The United States Drought Monitor measures the severity of drought as one of six ordered levels, ranging from no drought through exceptional drought. These measurements are taken at all US locations, and updated each week. Using these data to make accurate predictions of future drought would assist water resource managers, agriculture producers, and other crucial sectors of society plan for the risk of drought. However, statistical methods needed to analyze this type of data can be impractical due to computational limitations of fitting the model. With ongoing advances in data collection and storage, the size and computational demands of spatio-temporal ordinal data like the US Drought Monitor will continue to increase. This project will address the challenge by producing new statistical tools which enable the analysis and forecasting of spatio-temporal ordinal data at a controlled computational cost, and thereby support drought research and prediction for the US. The primary objective is to develop novel statistical methodology to efficiently fit a Bayesian hierarchical spatio-temporal model for ordinal data. The model will be interpretable, scalable to large data sets, and specifically designed to support probabilistic predictions reflecting all sources of uncertainty.

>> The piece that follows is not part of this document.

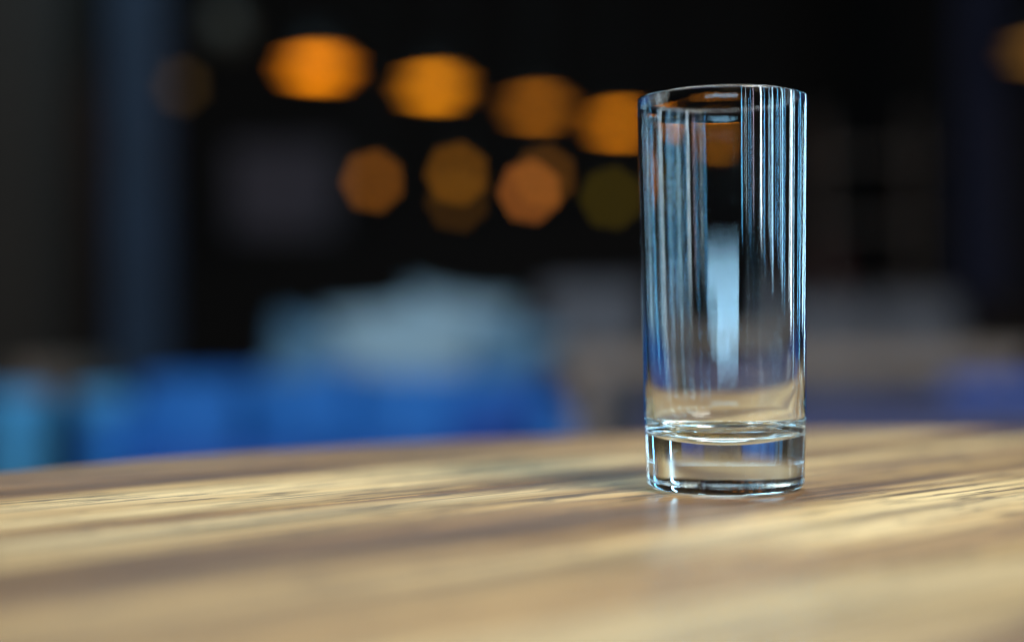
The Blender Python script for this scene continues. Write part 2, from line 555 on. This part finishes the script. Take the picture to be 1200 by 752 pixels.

The approach will address spatial and temporal dependence through low rank projections of random effects onto suitable basis functions, which avoids known problems of confounding with fixed effects, aids with interpretation, and substantially reduces the computational cost of fitting the model. By viewing the data as areal rather than point-referenced, the cost of sampling from the posterior is reduced by avoiding dense matrix inversion, a major limitation of existing methods. The investigators will develop this model with a goal not always at the forefront of other spatio-temporal research efforts --- how to update the model rapidly to incorporate newly emerging observations, without resorting to re-fitting the full model each time. The model will be deployed to study US drought, capturing how prediction uncertainty propagates forward in time, and documenting when and how this uncertainty overtakes the ability to make meaningful predictions. This award reflects NSF's statutory mission and has been deemed worthy of support through evaluation using the Foundation's intellectual merit and broader impacts review criteria.